GOAL: Leave the pictures out and retype the lines from the beginning through the line with "PI = math.pi", both ends included.

::::::::

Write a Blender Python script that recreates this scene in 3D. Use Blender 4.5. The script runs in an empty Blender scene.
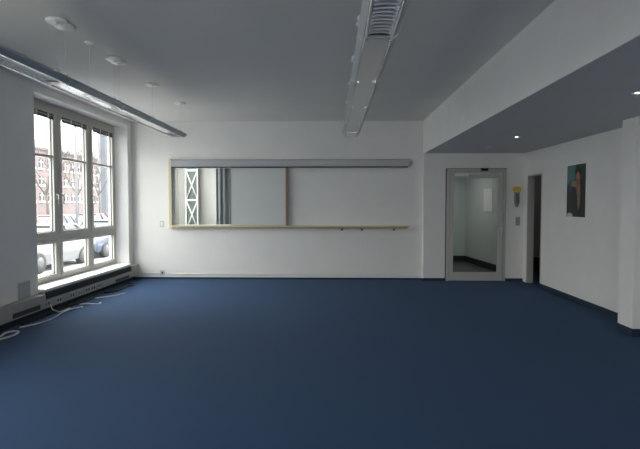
import bpy, bmesh, math, random
from mathutils import Vector, Matrix
random.seed(7)
C = bpy.context.scene.collection
PI = math.pi

# ------------------------------------------------------------------ helpers
class MB:
    """collects shapes into one bmesh"""
    def __init__(s): s.b = bmesh.new()
    def box(s, x0, x1, y0, y1, z0, z1, bev=0.0, mi=0):
        v = [s.b.verts.new(p) for p in ((x0,y0,z0),(x1,y0,z0),(x1,y1,z0),(x0,y1,z0),(x0,y0,z1),(x1,y0,z1),(x1,y1,z1),(x0,y1,z1))]
        fs = [s.b.faces.new([v[i] for i in q]) for q in ((0,3,2,1),(4,5,6,7),(0,1,5,4),(1,2,6,5),(2,3,7,6),(3,0,4,7))]
        for f in fs: f.material_index = mi
        if bev > 0:
            es = list({e for f in fs for e in f.edges})
            r = bmesh.ops.bevel(s.b, geom=es, offset=bev, segments=2, profile=0.5, affect='EDGES')
            for f in r['faces']: f.material_index = mi
        return s
    def prism(s, pts, a0, a1, axis='y', mi=0):
        """polygon extruded along an axis; pts are (x,z) for y, (x,y) for z, (y,z) for x"""
        def P(p, a):
            return (p[0], a, p[1]) if axis == 'y' else (p[0], p[1], a) if axis == 'z' else (a, p[0], p[1])
        A = [s.b.verts.new(P(p, a0)) for p in pts]; B = [s.b.verts.new(P(p, a1)) for p in pts]
        n = len(pts); fs = [s.b.faces.new(A), s.b.faces.new(B[::-1])]
        for i in range(n): fs.append(s.b.faces.new((A[i], B[i], B[(i+1)%n], A[(i+1)%n])))
        for f in fs: f.material_index = mi
        return s
    def tube(s, pts, r, n=8, cap=True, mi=0):
        pts = [Vector(p) for p in pts]; rings = []
        rs = r if isinstance(r, (list, tuple)) else [r]*len(pts)
        up = None
        for i, p in enumerate(pts):
            d = (pts[min(i+1, len(pts)-1)] - pts[max(i-1, 0)]).normalized()
            if up is None:
                up = Vector((0,0,1)) if abs(d.z) < .9 else Vector((1,0,0))
            a = d.cross(up).normalized(); u = a.cross(d).normalized(); up = u
            rings.append([s.b.verts.new(p + rs[i]*(math.cos(2*PI*k/n)*a + math.sin(2*PI*k/n)*u)) for k in range(n)])
        for i in range(len(rings)-1):
            for k in range(n):
                f = s.b.faces.new((rings[i][k], rings[i][(k+1)%n], rings[i+1][(k+1)%n], rings[i+1][k]))
                f.smooth = True; f.material_index = mi
        if cap:
            for f in (s.b.faces.new(rings[0][::-1]), s.b.faces.new(rings[-1])): f.material_index = mi
        return s
    def lathe(s, prof, c=(0,0,0), n=24, axis='z', mi=0):
        """profile of (r, h) turned about an axis through c"""
        def P(r, h, t):
            a, b = r*math.cos(t), r*math.sin(t)
            q = (a,b,h) if axis == 'z' else (a,h,b) if axis == 'y' else (h,a,b)
            return (c[0]+q[0], c[1]+q[1], c[2]+q[2])
        rings = [[s.b.verts.new(P(max(r,1e-4), h, 2*PI*k/n)) for k in range(n)] for r, h in prof]
        for i in range(len(rings)-1):
            for k in range(n):
                f = s.b.faces.new((rings[i][k], rings[i][(k+1)%n], rings[i+1][(k+1)%n], rings[i+1][k]))
                f.smooth = True; f.material_index = mi
        for r in (rings[0], rings[-1]):
            f = s.b.faces.new(r); f.material_index = mi
        return s
    def build(s, name, mat, parent=None, smooth=False, loc=None):
        bmesh.ops.recalc_face_normals(s.b, faces=s.b.faces)
        me = bpy.data.meshes.new(name); s.b.to_mesh(me); s.b.free()
        for m in (mat if isinstance(mat, (list, tuple)) else [mat]): me.materials.append(m)
        o = bpy.data.objects.new(name, me); C.objects.link(o)
        if parent: o.parent = parent
        if loc: o.location = loc
        return o

def tag(o, label=None, cat=None, group=None, kind=None):
    if label: o['label'] = label
    if cat: o['category'] = cat
    if group: o['group'] = group
    if kind: o['kind'] = kind
    return o
def empty(name, label, cat, loc=(0,0,0), group=None, rz=0):
    o = bpy.data.objects.new(name, None); C.objects.link(o)
    o.location = loc; o.rotation_euler = (0,0,rz); o.empty_display_size = .1
    return tag(o, label, cat, group)
def struct(o): o['kind'] = 'structure'; return o
def sroot(name, loc=(0,0,0)):
    o = bpy.data.objects.new(name, None); C.objects.link(o); o.location = loc; o['kind'] = 'structure'; return o
def kids(o): return [c for c in list(bpy.data.objects) if c.parent == o]
def copy_tree(o, parent=None):
    ch = kids(o)
    c = o.copy(); C.objects.link(c)
    if parent: c.parent = parent
    for k in ch: copy_tree(k, c)
    return c

# ---------------------------------------------------------------- materials
def lin(c):
    f = lambda v: v/12.92 if v <= .04045 else ((v+.055)/1.055)**2.4
    return tuple(f(v/255) for v in c) + (1,)
def mat(name, col, rough=.6, metal=0.0, noise=0.0, scale=40, bump=0.0, bscale=200, spec=.5, stretch=None):
    m = bpy.data.materials.new(name); m.use_nodes = True
    nt = m.node_tree; N = nt.nodes; L = nt.links
    b = N['Principled BSDF']; b.inputs['Roughness'].default_value = rough; b.inputs['Metallic'].default_value = metal
    b.inputs['Specular IOR Level'].default_value = spec
    b.inputs['Base Color'].default_value = col
    tc = N.new('ShaderNodeTexCoord'); mp = N.new('ShaderNodeMapping'); L.new(tc.outputs['Object'], mp.inputs['Vector'])
    if stretch: mp.inputs['Scale'].default_value = stretch
    if noise > 0:
        t = N.new('ShaderNodeTexNoise'); t.inputs['Scale'].default_value = scale; t.inputs['Detail'].default_value = 6
        L.new(mp.outputs[0], t.inputs['Vector'])
        r = N.new('ShaderNodeMapRange'); r.inputs['To Min'].default_value = 1-noise; r.inputs['To Max'].default_value = 1+noise
        r.inputs['From Min'].default_value = .25; r.inputs['From Max'].default_value = .75
        L.new(t.outputs['Fac'], r.inputs['Value'])
        mx = N.new('ShaderNodeMix'); mx.data_type = 'RGBA'; mx.blend_type = 'MULTIPLY'; mx.inputs['Factor'].default_value = 1
        mx.inputs[6].default_value = col; L.new(r.outputs[0], mx.inputs[7]); L.new(mx.outputs[2], b.inputs['Base Color'])
    if bump > 0:
        t2 = N.new('ShaderNodeTexNoise'); t2.inputs['Scale'].default_value = bscale; t2.inputs['Detail'].default_value = 4
        L.new(mp.outputs[0], t2.inputs['Vector'])
        bp = N.new('ShaderNodeBump'); bp.inputs['Strength'].default_value = bump; bp.inputs['Distance'].default_value = .01
        L.new(t2.outputs['Fac'], bp.inputs['Height']); L.new(bp.outputs[0], b.inputs['Normal'])
    return m
def glass(name, tint=(1,1,1,1), refl=1.0):
    m = bpy.data.materials.new(name); m.use_nodes = True
    nt = m.node_tree; N = nt.nodes; L = nt.links; N.clear()
    o = N.new('ShaderNodeOutputMaterial'); mx = N.new('ShaderNodeMixShader'); t = N.new('ShaderNodeBsdfTransparent'); g = N.new('ShaderNodeBsdfGlossy')
    t.inputs['Color'].default_value = tint; g.inputs['Roughness'].default_value = .01
    fr = N.new('ShaderNodeFresnel'); fr.inputs['IOR'].default_value = 1.45
    ml = N.new('ShaderNodeMath'); ml.operation = 'MULTIPLY'; ml.inputs[1].default_value = refl
    ge = N.new('ShaderNodeNewGeometry'); fb = N.new('ShaderNodeMath'); fb.operation = 'SUBTRACT'; fb.inputs[0].default_value = 1
    L.new(ge.outputs['Backfacing'], fb.inputs[1]); m2 = N.new('ShaderNodeMath'); m2.operation = 'MULTIPLY'   # only the entry face reflects
    L.new(fr.outputs[0], ml.inputs[0]); L.new(ml.outputs[0], m2.inputs[0]); L.new(fb.outputs[0], m2.inputs[1]); L.new(m2.outputs[0], mx.inputs[0]); L.new(t.outputs[0], mx.inputs[1]); L.new(g.outputs[0], mx.inputs[2]); L.new(mx.outputs[0], o.inputs[0])
    return m
def emis(name, col, s):
    m = bpy.data.materials.new(name); m.use_nodes = True
    b = m.node_tree.nodes['Principled BSDF']; b.inputs['Base Color'].default_value = col
    b.inputs['Emission Color'].default_value = col; b.inputs['Emission Strength'].default_value = s
    return m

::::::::

RESULT OF THIS EXERCISE:
Write a Blender Python script that recreates this scene in 3D. Use Blender 4.5. The script runs in an empty Blender scene.
import bpy, bmesh, math, random
from mathutils import Vector, Matrix
random.seed(7)
C = bpy.context.scene.collection
PI = math.pi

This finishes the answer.